Cambodia Heritage Watch in Cambodia is a non-profit organization dedicated to saving Cambodia’s cultural legacy. Heritage Watch has been working since 2003 to raise awareness of Cambodian antiquities. HW has implemented projects in preservation and protection of heritage through education and training, as well as monitoring and campaigns for heritage conservation.
India
Heritage walks in India are organized in a number of states and cities, for example in Gujarat by the Historical and Cultural Research Centre. Research and awareness campaigns by HCRC include community involvement, training and collaboration with local authorities and tourism businesses. Heritgae walks is a strategy that HCRC uses to raise awareness of local and communities and outside visitors.
Indonesia
The Indonesia Heritage Cities Network (Jaringan Kota Pusaka Indonesia)was set up in 2008 covering more than 50 cities in order to promote local authorities in theor heritage conservation efforts and link it to their tourism plans. The network also focusses on management and conservation of heritage cities through training and capacity building for its members.
Japan
Designation of heritage assets and districts: "Dentoteki Kenzobutsu Gun Hozon Chiki" or Preservation for Groups of Historic Building is a regulation promulgated by the Japanese Government, under the Cultural Properties Protection Law, to preserve whole areas of historic neighbourhoods in Japan. It is a dynamic system that promotes conservation of historic areas encompassing its preservation, restoration, reconstruction and redevelopment, considering economic, socio-cultural, legal and administrative aspects..
Nepal
Restoration and reconstruction of heritage assets after the 2015 earthquake: The 7.8 magnitude earthquake that struck Nepal in April 2015 created a severe humanitarian crisis, but also devastated a number of key cultural resources and heritage, many of which were on the World Heritage List. The damage to cultural heritage in Nepal as a result of the earthquake shows how important it is to build inventories and document historic buildings and their contents to failitate reconstruction and restoration. Data from photographs, drawings, designs and measurements are to be used for restoration purposes.
Philippines
For the Philippines, Intramuros represents the beginning of recorded history. It was the seat of religion, government and education, and is intrinsically woven into Philippines' history. The uniqueness of the efforts in preserving Intramuros lie in the setting up of a separate urban planning and development agency for the historic area - the Intramuros Administration (IA) - that is responsible for its redevelopment and restoration. It has been classified as a 'cultural zone', drawing up integrated master plans for the area, removed inappropriate land-uses, designed guidelines and urban streetscape rules for future development, restored historic buildings and structures, etc.
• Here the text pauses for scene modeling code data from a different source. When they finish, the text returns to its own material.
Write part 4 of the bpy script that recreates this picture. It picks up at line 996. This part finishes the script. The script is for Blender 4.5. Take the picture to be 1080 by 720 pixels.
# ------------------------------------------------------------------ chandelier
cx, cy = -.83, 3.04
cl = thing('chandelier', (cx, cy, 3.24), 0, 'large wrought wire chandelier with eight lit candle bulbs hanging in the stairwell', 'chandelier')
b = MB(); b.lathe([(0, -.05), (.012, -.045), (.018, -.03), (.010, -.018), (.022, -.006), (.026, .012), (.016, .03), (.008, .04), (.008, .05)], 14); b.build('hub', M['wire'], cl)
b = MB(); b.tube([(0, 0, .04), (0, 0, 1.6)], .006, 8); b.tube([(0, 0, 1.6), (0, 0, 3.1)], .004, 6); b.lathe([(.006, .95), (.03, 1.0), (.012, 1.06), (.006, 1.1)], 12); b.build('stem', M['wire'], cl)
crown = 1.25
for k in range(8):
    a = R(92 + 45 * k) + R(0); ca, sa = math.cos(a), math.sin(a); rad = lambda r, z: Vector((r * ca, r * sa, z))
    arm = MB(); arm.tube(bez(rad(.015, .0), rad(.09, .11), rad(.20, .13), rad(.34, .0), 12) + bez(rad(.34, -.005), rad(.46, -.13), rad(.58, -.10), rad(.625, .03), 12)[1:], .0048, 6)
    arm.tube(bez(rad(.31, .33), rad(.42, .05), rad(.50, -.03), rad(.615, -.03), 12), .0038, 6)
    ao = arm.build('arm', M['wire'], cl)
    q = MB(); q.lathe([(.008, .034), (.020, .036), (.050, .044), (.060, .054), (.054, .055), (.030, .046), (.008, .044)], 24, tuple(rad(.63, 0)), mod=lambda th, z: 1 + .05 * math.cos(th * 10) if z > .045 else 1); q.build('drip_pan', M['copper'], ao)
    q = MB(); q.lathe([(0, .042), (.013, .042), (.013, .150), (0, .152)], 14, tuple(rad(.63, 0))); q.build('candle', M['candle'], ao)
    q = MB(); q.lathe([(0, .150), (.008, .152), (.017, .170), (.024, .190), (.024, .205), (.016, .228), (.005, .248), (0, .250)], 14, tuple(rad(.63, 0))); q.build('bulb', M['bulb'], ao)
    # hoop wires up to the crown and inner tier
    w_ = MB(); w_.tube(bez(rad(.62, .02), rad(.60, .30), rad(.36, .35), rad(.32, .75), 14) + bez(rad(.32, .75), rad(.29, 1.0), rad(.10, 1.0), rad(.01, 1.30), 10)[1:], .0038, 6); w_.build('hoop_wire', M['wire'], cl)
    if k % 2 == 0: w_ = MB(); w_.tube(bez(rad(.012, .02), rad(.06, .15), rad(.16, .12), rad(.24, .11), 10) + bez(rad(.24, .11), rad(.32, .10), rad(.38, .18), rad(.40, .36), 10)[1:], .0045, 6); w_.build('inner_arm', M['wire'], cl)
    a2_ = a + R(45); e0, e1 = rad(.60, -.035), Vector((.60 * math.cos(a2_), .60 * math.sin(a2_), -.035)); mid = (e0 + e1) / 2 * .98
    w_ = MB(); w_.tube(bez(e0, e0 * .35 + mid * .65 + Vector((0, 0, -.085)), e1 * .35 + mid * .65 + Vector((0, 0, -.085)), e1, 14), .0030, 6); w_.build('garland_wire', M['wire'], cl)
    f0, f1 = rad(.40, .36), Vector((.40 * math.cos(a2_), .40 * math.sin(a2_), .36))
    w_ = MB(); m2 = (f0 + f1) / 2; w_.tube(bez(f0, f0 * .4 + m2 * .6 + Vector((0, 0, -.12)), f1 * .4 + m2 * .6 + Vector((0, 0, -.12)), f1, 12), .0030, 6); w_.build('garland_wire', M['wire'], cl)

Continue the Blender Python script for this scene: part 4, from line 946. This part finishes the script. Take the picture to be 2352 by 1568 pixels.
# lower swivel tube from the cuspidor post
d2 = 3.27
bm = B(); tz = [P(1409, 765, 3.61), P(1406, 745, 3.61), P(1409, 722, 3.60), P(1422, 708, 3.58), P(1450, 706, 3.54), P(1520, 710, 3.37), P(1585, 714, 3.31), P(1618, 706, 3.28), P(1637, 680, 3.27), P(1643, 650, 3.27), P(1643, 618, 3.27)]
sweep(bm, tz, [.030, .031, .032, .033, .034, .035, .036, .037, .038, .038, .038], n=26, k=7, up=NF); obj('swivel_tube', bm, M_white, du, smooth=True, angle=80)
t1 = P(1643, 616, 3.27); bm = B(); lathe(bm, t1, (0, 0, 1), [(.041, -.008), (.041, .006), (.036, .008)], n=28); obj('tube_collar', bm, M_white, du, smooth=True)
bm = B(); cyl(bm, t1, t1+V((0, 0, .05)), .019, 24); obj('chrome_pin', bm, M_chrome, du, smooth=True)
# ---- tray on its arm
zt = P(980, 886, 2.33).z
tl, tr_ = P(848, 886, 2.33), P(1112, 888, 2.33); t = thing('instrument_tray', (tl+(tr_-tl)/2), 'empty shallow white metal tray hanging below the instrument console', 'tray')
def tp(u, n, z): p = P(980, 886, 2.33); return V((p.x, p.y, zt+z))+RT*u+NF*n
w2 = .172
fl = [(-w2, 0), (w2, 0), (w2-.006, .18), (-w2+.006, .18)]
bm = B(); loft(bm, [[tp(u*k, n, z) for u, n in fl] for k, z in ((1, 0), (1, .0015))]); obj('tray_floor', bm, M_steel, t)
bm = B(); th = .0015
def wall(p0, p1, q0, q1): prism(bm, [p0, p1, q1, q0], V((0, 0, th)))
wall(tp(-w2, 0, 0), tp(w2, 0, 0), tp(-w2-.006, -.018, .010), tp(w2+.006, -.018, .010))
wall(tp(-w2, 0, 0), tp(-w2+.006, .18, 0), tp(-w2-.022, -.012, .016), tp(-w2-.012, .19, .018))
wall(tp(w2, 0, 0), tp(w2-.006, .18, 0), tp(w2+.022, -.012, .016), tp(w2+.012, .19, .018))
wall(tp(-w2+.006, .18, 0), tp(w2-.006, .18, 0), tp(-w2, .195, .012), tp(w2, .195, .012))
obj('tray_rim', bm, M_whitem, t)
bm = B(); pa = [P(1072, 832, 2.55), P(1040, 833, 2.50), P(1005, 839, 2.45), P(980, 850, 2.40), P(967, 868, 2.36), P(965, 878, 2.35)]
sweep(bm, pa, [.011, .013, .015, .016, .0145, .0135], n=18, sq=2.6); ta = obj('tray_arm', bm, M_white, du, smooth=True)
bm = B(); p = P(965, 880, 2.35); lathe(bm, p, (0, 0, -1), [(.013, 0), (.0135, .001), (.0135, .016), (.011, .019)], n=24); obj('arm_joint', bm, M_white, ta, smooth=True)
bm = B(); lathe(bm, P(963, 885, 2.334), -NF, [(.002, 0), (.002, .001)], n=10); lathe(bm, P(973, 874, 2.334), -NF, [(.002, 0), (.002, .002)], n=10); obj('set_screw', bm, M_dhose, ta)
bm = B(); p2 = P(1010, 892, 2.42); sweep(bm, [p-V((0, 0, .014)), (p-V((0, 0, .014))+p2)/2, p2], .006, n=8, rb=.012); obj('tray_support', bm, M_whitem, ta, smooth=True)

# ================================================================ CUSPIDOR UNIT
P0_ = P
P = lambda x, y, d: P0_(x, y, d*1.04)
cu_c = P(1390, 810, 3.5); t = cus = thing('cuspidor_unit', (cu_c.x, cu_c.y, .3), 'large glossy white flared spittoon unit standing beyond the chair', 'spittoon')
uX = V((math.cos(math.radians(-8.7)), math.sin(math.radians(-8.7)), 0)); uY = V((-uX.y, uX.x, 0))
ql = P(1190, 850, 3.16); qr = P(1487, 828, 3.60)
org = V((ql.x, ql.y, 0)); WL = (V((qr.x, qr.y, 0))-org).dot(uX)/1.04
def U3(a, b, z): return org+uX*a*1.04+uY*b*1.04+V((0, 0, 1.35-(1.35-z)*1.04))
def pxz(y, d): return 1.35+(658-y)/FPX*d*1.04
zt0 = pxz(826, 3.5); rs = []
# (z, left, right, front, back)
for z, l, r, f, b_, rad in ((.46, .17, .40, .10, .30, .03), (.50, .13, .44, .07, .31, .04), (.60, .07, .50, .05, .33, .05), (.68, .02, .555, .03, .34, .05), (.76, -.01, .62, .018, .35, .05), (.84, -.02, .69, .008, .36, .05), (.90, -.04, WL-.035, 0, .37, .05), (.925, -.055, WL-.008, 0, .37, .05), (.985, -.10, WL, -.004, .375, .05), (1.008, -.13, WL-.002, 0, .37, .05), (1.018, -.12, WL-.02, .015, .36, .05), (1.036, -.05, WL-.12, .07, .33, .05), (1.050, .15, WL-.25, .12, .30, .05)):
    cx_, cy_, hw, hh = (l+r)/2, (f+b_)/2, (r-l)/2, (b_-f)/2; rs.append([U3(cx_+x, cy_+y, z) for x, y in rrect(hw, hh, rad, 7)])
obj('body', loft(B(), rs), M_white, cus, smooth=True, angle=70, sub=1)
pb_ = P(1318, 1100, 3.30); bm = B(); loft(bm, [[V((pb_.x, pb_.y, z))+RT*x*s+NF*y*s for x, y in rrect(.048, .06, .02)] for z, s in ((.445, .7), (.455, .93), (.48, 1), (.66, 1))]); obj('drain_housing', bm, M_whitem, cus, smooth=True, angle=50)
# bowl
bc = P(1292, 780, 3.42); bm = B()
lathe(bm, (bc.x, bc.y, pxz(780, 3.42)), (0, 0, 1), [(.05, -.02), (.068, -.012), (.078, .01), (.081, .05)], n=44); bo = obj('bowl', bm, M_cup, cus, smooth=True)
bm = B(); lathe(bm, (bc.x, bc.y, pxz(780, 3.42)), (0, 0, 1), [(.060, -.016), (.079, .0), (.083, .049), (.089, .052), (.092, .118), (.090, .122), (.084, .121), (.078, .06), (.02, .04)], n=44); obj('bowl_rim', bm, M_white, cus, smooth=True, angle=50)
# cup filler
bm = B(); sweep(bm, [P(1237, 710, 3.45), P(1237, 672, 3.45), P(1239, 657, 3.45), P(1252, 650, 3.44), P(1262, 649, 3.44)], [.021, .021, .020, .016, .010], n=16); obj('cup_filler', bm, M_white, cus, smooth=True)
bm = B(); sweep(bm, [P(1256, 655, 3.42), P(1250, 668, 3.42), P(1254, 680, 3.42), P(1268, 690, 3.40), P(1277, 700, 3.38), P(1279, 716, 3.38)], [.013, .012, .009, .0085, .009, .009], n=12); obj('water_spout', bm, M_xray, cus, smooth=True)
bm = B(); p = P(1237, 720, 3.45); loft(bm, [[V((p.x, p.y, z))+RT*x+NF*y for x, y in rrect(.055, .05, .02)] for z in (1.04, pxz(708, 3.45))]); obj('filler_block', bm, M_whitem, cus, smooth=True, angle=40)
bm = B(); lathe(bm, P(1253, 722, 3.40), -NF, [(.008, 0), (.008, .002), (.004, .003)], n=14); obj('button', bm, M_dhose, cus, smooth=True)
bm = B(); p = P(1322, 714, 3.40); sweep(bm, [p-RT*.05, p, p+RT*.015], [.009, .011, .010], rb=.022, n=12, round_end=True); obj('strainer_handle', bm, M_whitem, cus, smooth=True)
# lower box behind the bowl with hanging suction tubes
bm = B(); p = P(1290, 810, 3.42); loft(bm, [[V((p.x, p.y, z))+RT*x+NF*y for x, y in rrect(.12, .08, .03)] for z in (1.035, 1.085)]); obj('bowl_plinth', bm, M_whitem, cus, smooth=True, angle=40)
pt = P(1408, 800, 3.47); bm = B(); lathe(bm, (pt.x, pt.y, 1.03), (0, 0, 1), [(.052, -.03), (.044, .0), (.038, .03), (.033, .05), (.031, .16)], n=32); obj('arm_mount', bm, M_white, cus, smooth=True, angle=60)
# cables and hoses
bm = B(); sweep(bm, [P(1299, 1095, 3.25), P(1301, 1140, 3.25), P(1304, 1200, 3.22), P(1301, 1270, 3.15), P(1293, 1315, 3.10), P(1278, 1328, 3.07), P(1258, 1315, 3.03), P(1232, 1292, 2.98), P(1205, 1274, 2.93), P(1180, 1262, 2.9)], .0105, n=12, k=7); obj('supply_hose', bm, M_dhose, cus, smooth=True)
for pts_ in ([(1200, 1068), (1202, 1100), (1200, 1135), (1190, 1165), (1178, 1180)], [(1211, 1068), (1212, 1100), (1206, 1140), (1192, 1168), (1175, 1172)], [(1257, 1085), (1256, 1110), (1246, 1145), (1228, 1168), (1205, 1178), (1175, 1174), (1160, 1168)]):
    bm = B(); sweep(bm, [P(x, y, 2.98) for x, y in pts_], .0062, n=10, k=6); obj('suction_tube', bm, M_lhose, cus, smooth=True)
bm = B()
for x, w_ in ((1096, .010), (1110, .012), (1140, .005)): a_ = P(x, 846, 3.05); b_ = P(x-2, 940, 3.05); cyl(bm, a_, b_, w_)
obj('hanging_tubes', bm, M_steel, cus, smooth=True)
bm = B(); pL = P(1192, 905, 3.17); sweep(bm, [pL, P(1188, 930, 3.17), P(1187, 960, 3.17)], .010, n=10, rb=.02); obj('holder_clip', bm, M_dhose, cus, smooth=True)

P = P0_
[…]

Thailand Thailand has a number of rich heritage attractions, where more than five large complexes have been inscribed in the World Heritage List. This has enabled it to develop a strong destination management plan that integrates heritage preservation and tourism development plans both nationally and locally. For example, the "Ayutthaya Historical Park" covers the ruins of the old city of Ayutthaya, Thailand. This has enabled the Tourism Authority of Thailand to develop detailed tourism plans for Ayutthaya that fully takes advantage of its heritage assets.